**Written task:** Could you give the data below again, exactly and completely?

**Recorded data:**
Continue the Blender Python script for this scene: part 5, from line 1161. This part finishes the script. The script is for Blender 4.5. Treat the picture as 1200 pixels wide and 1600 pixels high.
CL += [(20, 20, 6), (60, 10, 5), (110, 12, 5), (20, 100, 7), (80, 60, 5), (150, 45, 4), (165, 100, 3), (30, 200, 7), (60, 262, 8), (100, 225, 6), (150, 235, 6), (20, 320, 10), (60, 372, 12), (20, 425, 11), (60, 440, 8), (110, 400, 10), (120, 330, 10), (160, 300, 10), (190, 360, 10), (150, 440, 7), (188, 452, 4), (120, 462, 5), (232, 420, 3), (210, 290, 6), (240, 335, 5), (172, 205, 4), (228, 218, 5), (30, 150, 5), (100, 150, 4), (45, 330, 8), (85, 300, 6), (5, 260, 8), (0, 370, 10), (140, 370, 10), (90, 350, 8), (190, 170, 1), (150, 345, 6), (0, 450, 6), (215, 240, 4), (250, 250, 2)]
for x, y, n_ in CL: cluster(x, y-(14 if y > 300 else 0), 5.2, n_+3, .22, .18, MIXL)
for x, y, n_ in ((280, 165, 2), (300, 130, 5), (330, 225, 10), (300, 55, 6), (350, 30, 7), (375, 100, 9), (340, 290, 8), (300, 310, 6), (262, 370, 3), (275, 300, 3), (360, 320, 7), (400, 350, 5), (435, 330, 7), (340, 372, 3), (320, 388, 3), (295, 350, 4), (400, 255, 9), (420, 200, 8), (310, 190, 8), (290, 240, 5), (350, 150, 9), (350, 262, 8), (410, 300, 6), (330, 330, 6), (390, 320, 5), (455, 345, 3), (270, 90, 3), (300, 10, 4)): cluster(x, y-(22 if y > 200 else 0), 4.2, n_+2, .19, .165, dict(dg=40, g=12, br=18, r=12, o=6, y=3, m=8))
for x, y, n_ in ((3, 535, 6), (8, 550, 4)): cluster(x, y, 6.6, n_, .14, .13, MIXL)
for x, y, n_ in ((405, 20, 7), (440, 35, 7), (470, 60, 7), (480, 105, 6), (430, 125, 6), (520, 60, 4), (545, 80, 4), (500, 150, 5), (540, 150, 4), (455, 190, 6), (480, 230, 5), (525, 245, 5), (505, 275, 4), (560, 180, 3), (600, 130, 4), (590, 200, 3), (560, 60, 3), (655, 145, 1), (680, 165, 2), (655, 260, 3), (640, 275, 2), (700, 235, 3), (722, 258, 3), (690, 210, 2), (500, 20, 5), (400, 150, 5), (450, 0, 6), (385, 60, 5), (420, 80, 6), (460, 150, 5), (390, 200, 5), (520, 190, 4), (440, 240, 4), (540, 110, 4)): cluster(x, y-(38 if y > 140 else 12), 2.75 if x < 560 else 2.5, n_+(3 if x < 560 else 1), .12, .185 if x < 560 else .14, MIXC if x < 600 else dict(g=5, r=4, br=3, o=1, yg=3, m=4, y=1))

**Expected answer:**
Continue the Blender Python script for this scene: part 5, from line 1161. This part finishes the script. The script is for Blender 4.5. Treat the picture as 1200 pixels wide and 1600 pixels high.
CL += [(20, 20, 6), (60, 10, 5), (110, 12, 5), (20, 100, 7), (80, 60, 5), (150, 45, 4), (165, 100, 3), (30, 200, 7), (60, 262, 8), (100, 225, 6), (150, 235, 6), (20, 320, 10), (60, 372, 12), (20, 425, 11), (60, 440, 8), (110, 400, 10), (120, 330, 10), (160, 300, 10), (190, 360, 10), (150, 440, 7), (188, 452, 4), (120, 462, 5), (232, 420, 3), (210, 290, 6), (240, 335, 5), (172, 205, 4), (228, 218, 5), (30, 150, 5), (100, 150, 4), (45, 330, 8), (85, 300, 6), (5, 260, 8), (0, 370, 10), (140, 370, 10), (90, 350, 8), (190, 170, 1), (150, 345, 6), (0, 450, 6), (215, 240, 4), (250, 250, 2)]
for x, y, n_ in CL: cluster(x, y-(14 if y > 300 else 0), 5.2, n_+3, .22, .18, MIXL)
for x, y, n_ in ((280, 165, 2), (300, 130, 5), (330, 225, 10), (300, 55, 6), (350, 30, 7), (375, 100, 9), (340, 290, 8), (300, 310, 6), (262, 370, 3), (275, 300, 3), (360, 320, 7), (400, 350, 5), (435, 330, 7), (340, 372, 3), (320, 388, 3), (295, 350, 4), (400, 255, 9), (420, 200, 8), (310, 190, 8), (290, 240, 5), (350, 150, 9), (350, 262, 8), (410, 300, 6), (330, 330, 6), (390, 320, 5), (455, 345, 3), (270, 90, 3), (300, 10, 4)): cluster(x, y-(22 if y > 200 else 0), 4.2, n_+2, .19, .165, dict(dg=40, g=12, br=18, r=12, o=6, y=3, m=8))
for x, y, n_ in ((3, 535, 6), (8, 550, 4)): cluster(x, y, 6.6, n_, .14, .13, MIXL)
for x, y, n_ in ((405, 20, 7), (440, 35, 7), (470, 60, 7), (480, 105, 6), (430, 125, 6), (520, 60, 4), (545, 80, 4), (500, 150, 5), (540, 150, 4), (455, 190, 6), (480, 230, 5), (525, 245, 5), (505, 275, 4), (560, 180, 3), (600, 130, 4), (590, 200, 3), (560, 60, 3), (655, 145, 1), (680, 165, 2), (655, 260, 3), (640, 275, 2), (700, 235, 3), (722, 258, 3), (690, 210, 2), (500, 20, 5), (400, 150, 5), (450, 0, 6), (385, 60, 5), (420, 80, 6), (460, 150, 5), (390, 200, 5), (520, 190, 4), (440, 240, 4), (540, 110, 4)): cluster(x, y-(38 if y > 140 else 12), 2.75 if x < 560 else 2.5, n_+(3 if x < 560 else 1), .12, .185 if x < 560 else .14, MIXC if x < 600 else dict(g=5, r=4, br=3, o=1, yg=3, m=4, y=1))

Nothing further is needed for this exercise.